1. It is pretty much a no brainer that a D-SLR will have much lower noise than a compact (in today's technology). No matter how much advertising is deployed, no one should believe that the best low noise compact will even be comparable to a similarly priced entry level D-SLR. You don't need a test for this. If you want low noise, you should consider D-SLR and give up the compact form factor.
2. It is critical to get the right exposure when you shoot in low light. Post-processing adjustment of exposure (ie you made a mistake on the exposure) usually will amplify and worsen the noise. Use external light to reduce noise. Even if you have the Nikon D3s, you are not foolproof for noise. You can still get horrible noise if you don't get the right lighting and exposure (ie, if you don't know what you are doing).

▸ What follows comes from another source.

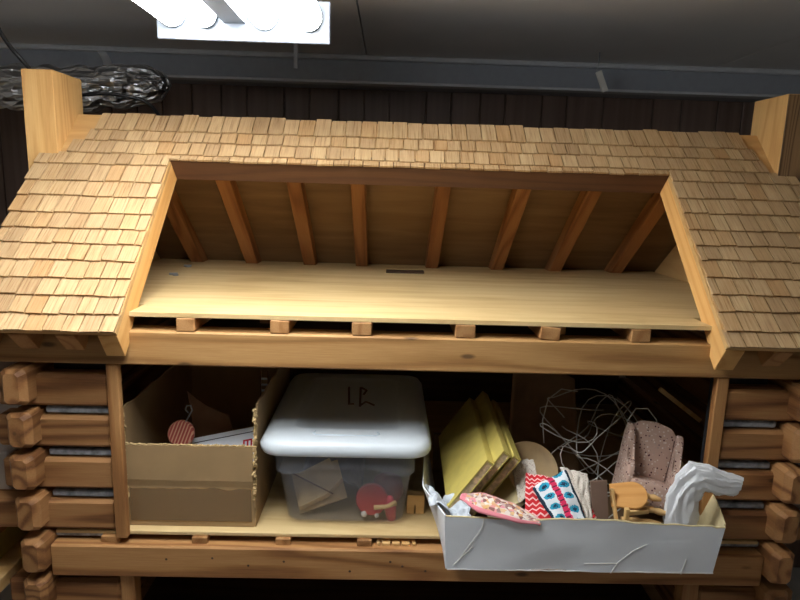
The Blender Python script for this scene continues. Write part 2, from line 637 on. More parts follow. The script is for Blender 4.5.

3. Your histogram can be a useful guide for exposure.
4. Use the largest aperture on the camera (for compacts, and try not to zoom in) or the brightest lens (for D-SLR), and the lowest possible ISO. Don't rely on Auto mode or Auto ISO.

It is easy to read reviews and buy the camera with the best high ISO performance (but that alone will not guarantee you noise-free photos). However if you want your photo to have as little noise as possible, then learning the skills and techniques of photography is going to help you more than reading reviews of the cameras.